2/3. I guess you'll have to order some TDA1543's to check.
post #2001 of 2010

47k are output resistors (signal to ground) two small SMD after the 10uf. the last components before signal leaves the board.

 I found this values completely wrong.

Concerning the capacitor substitution.

I proceed as resistor explained before, with two more wires soldered on capacitor holes and alligators, I test the whole range of Elna silmic-II.

Start from 10uf, which betters the stock Russian, then 4,7uf. fount it more coherent, then 3,3uf. further coherency and balance, finally 2,2uf. best of all, highs opened without loss on bass depth. Easy. Now I have on the unit this litlle Elna Silmic-II and Vishay to ground for easiness in faultfinding, but when finish the whole upgrades of this good thread, back to bulky PIO k75-10 and choke.

Modification of K75-10 capacitor is a must to juice at full potential:

A PETITA.jpg B PETITA.jpg

C PETITA.jpg D PETITA.jpg

Ah! concerning the repair, thanks so much LosNir for help smile.gif, I agree for damage on TDA1543 IC's.

By chance, do is someone able to test on a healty IC, the diode value (from ground to other seven pins)?

post #2002 of 2010

Has anyone tried other resistors except 47K?
 

post #2003 of 2010
You mean to check continuity? I can do that.
What you did to the K75? it looks interesting. I have the FT-3 and the K42-11 combined.
post #2004 of 2010

To check an IC health must proceed as any transistor, position diode/continuity on meter, there it beeps when shorted the leads, and "1" when no signal.

Then tie the black wire to ground (pin 4) on TDA1543 and read the remaining pins. 

Mines eight IC read very close to the following values:

1..BCK..1830

2..WS...1828

3..DATA.1831

4..GND

5..VD....1820

6..AOL..1

7..VREF.1985

8..AOR..1

 

The K75-10 has praised somewhere as the best Russian PIO capacitor,  I compare only to K42Y-2, and agree that is a good performer, but it excels when removing the iron magnetic case as seen on pictures. 

Sadly it's not an easy task to cut the thick iron case.

post #2005 of 2010

Hello everybody, I finally fix the problem, I got faulty transistor, nothing related to modifications on the DAC output.

So I can confirm now, I run only one IC TDA1543 and left the other seven remaining shokets unused. 

As I/V resistor substituted 340R for 2k7 Riken and then got a major surprise when substitute this for a choke rated 200H/7mA/2K75R.

The increase on dynamics and gain are astounding! HIGHLY RECOMMENDED.

On pin 7, ar Vref. resistor I place Riken 1k5. Transistor and trimmer deleted.

As capacitor output 2,2uF.

And finally, as resistor output to ground, substitute 47k for an smaller 3k6 Ohm. and preferably a choke around 250/300H so close you can to referred 3k6.

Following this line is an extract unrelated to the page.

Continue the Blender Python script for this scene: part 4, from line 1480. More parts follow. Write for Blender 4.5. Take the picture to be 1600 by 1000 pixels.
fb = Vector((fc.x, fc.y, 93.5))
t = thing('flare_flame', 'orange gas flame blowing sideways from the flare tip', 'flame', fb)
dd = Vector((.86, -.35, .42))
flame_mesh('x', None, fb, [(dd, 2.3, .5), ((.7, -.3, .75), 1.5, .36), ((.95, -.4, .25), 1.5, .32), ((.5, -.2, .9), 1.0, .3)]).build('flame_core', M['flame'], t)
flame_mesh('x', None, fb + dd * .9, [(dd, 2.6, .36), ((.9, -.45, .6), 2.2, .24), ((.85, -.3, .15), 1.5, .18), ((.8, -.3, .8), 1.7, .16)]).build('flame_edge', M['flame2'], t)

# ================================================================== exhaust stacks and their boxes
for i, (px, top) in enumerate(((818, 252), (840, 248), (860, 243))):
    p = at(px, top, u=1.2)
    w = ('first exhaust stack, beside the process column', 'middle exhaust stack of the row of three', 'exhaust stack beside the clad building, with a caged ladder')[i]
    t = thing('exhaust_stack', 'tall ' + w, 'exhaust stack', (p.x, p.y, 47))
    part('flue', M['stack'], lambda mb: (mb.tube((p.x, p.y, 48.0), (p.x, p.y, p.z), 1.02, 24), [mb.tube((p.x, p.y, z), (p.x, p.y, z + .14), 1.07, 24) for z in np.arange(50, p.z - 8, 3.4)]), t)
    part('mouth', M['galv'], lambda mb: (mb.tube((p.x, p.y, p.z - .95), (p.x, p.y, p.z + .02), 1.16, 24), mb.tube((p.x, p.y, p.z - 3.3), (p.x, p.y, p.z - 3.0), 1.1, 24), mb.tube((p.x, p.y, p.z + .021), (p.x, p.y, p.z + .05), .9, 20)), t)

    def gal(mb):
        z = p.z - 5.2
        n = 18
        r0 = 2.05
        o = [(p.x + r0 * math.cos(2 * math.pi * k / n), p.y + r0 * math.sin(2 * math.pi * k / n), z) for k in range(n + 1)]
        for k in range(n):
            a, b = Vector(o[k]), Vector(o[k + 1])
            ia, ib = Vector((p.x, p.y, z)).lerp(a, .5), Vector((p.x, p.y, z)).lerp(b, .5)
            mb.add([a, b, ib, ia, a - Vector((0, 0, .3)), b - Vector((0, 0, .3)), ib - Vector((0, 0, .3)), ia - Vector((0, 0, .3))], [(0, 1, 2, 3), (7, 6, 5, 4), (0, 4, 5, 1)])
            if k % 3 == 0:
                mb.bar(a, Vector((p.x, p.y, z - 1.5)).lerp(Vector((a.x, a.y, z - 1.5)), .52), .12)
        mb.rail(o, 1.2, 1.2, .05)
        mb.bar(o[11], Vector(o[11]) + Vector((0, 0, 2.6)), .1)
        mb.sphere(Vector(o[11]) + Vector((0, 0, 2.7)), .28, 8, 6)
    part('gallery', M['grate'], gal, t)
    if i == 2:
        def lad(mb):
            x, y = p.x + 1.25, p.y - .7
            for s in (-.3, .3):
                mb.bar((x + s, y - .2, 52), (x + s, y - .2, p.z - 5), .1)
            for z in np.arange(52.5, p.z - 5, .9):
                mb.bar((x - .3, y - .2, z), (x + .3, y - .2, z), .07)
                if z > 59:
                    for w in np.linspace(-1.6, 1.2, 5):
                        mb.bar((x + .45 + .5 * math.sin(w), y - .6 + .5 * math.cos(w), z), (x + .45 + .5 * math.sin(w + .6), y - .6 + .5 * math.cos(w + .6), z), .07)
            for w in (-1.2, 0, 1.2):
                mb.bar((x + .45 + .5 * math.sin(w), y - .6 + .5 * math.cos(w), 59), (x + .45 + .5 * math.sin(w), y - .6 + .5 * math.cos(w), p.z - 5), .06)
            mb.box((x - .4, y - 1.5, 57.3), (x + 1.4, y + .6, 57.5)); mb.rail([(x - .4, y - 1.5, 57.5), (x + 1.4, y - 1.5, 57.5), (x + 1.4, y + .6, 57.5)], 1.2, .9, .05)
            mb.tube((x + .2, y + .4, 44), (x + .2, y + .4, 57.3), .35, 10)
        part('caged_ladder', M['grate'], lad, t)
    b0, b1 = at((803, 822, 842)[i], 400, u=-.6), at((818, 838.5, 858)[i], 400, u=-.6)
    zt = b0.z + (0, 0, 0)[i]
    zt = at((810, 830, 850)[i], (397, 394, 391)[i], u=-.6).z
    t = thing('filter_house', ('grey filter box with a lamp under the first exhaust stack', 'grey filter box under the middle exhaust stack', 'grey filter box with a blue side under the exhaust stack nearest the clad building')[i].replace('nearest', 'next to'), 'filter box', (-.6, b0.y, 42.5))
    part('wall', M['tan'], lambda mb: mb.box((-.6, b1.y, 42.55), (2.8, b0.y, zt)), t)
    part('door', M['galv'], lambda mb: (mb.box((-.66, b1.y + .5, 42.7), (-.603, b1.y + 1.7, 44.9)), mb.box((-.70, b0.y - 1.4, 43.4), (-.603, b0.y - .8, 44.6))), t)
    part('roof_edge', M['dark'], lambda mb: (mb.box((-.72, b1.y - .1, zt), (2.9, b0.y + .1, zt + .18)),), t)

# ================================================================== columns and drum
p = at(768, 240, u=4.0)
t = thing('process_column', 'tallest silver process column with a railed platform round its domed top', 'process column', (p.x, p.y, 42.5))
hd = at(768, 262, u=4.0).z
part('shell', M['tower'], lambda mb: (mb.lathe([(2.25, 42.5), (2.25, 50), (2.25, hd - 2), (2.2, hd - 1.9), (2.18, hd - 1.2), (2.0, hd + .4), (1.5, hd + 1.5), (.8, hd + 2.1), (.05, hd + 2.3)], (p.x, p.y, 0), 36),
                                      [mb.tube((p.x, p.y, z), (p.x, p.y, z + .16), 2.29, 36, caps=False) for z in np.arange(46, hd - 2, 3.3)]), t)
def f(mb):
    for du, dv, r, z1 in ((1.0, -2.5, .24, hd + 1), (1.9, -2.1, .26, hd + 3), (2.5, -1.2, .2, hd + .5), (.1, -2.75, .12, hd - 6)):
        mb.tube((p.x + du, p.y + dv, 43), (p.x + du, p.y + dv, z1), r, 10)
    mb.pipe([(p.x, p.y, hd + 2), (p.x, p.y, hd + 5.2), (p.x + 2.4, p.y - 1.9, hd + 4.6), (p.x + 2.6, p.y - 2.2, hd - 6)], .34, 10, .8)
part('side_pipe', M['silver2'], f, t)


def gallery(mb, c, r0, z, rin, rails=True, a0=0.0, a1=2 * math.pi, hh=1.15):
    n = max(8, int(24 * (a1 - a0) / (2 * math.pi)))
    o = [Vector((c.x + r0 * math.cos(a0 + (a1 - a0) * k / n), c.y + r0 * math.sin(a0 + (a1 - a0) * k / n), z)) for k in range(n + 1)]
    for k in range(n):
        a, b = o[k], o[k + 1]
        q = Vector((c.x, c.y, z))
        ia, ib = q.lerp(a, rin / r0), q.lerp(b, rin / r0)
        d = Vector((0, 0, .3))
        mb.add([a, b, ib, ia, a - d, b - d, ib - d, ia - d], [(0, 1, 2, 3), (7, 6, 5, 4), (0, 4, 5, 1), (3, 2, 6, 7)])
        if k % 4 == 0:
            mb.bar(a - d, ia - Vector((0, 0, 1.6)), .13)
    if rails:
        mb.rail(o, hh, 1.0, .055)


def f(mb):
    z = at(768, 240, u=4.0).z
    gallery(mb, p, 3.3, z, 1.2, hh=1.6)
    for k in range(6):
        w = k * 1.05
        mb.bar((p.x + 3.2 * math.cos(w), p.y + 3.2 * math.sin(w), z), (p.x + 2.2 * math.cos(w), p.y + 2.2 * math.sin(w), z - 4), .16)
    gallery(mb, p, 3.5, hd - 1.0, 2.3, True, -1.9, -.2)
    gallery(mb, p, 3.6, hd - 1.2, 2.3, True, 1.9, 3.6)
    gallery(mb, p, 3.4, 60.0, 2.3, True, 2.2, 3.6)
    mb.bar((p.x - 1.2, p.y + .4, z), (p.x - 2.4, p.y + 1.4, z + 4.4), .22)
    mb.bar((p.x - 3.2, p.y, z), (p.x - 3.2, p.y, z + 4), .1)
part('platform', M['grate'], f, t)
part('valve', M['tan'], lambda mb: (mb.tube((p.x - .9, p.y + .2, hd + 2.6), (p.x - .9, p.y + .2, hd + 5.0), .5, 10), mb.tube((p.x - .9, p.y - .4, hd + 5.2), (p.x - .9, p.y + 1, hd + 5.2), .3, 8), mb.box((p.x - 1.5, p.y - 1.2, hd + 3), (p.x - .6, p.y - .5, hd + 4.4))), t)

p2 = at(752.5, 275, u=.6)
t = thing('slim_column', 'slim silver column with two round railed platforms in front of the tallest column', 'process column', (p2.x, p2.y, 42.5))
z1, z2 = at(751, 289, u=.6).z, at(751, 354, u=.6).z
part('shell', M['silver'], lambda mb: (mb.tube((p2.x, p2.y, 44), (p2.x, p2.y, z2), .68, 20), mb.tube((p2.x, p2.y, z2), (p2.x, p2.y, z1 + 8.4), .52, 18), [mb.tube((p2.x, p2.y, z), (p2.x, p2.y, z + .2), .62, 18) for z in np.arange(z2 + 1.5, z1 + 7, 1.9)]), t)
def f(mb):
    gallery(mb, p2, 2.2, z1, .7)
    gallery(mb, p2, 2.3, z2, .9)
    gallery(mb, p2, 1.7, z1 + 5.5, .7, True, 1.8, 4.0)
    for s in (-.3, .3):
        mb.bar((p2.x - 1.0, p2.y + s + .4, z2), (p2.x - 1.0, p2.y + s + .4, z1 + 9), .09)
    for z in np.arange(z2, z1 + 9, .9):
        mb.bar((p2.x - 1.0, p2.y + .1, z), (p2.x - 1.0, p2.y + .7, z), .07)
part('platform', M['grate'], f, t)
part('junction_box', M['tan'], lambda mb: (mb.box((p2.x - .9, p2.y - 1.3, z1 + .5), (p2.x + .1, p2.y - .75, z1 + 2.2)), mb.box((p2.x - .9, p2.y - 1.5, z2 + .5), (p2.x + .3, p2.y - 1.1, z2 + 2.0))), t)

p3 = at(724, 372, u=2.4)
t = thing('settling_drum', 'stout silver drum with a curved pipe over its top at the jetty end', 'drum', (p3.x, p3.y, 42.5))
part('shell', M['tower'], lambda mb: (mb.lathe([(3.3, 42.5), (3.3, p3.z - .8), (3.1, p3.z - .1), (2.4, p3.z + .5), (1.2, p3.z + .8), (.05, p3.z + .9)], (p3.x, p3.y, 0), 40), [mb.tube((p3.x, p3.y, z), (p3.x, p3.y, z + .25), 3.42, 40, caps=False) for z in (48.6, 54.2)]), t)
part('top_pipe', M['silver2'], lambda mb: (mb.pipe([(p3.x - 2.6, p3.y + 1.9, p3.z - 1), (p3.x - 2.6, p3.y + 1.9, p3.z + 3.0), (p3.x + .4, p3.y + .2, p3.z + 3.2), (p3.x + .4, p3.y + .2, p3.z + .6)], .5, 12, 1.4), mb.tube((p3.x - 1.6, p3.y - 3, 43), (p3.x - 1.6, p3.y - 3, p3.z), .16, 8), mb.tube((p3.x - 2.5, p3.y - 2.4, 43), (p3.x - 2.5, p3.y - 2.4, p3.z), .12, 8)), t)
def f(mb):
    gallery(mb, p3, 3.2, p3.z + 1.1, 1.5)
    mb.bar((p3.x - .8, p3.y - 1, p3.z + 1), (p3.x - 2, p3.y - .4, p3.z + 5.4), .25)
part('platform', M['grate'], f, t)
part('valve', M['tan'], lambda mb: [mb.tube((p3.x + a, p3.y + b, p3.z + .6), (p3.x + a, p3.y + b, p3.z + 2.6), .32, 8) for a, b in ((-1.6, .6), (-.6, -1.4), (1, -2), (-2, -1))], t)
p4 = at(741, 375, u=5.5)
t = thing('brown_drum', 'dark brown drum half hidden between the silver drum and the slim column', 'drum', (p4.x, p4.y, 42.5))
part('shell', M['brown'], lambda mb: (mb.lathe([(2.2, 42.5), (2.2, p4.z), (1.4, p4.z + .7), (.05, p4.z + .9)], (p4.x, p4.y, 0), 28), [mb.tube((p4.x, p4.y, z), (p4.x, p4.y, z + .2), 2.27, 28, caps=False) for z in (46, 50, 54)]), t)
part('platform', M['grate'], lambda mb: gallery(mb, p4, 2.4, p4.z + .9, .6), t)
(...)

I ordered right now one customised. Meanwhile running on this position a little lower, the same iron as placed on I/V resistor 200H/7mA/2K75R and plays very, very well.

post #2006 of 2010
Hi, I finally find the problem, at reading with multimeter, suddenly is no more reading on V+ pins TDA1543. It was the floatng lead that carries 6.7v. to Dac board. Bad connexion due to extensive handling at modifications.
post #2007 of 2010

74ac74

post #2008 of 2010

I have a Teradak v2.6. The DAC always pops loud before a start of a song.

It is quite loud so I worry about my speakers.

Please help me how to resolve it.

 

Many thanks everyone!


Edited by rattosecond - 3/1/13 at 5:37am
post #2009 of 2010

My Valab DAC suddenly "dead"

 

When I powered on the light still on but no sound at all 

 

I did replace the TDA1543 all of them and still dead

 

I tried to EMAIL KEVIN from VALAB whether I can send when I am in taiwan for repair but He did not reply

 

Any one can help?

 

tks

post #2010 of 2010
Quote:
Originally Posted by newbee123 View Post
 

My Valab DAC suddenly "dead"

 

When I powered on the light still on but no sound at all 

 

I did replace the TDA1543 all of them and still dead

 

I tried to EMAIL KEVIN from VALAB whether I can send when I am in taiwan for repair but He did not reply

 

Any one can help?

 

tks


Might try emailing Teradak.  Contact address at the bottom of the web page.  They were the original designer-seller of the "VALAB" DAC.

 

http://www.teradak.com/

 

It's been my experience that VALAB is like a lot of the little Chinese electronics vendors that reinforce the bad reputation they collectively keep about being a big gamble to deal with.  Many of them are completely fine with customers ceasing to exist when there are problems.  Good luck but if I were you I'd expect that it's time to move on to a new DAC.

 

FWIW, I moved from a heavily modified VALAB DAC as mentioned in the annals of this thread to an Audio GD DAC19DSP that trounced the VALAB and later moved to a Schiit Bifrost that earlier this year was upgraded to a Bifrost Uber.  I always felt like I was waiting for the VALAB to die (it still works).  I don't worry about longevity or dependability with the Bifrost.  Excellent warranty and made in the USA with an excellent service department.  Audio GD's warranty and customer service is excellent.  They have a very well deserved excellent reputation for a direct to customer Chinese audiophile hardware company.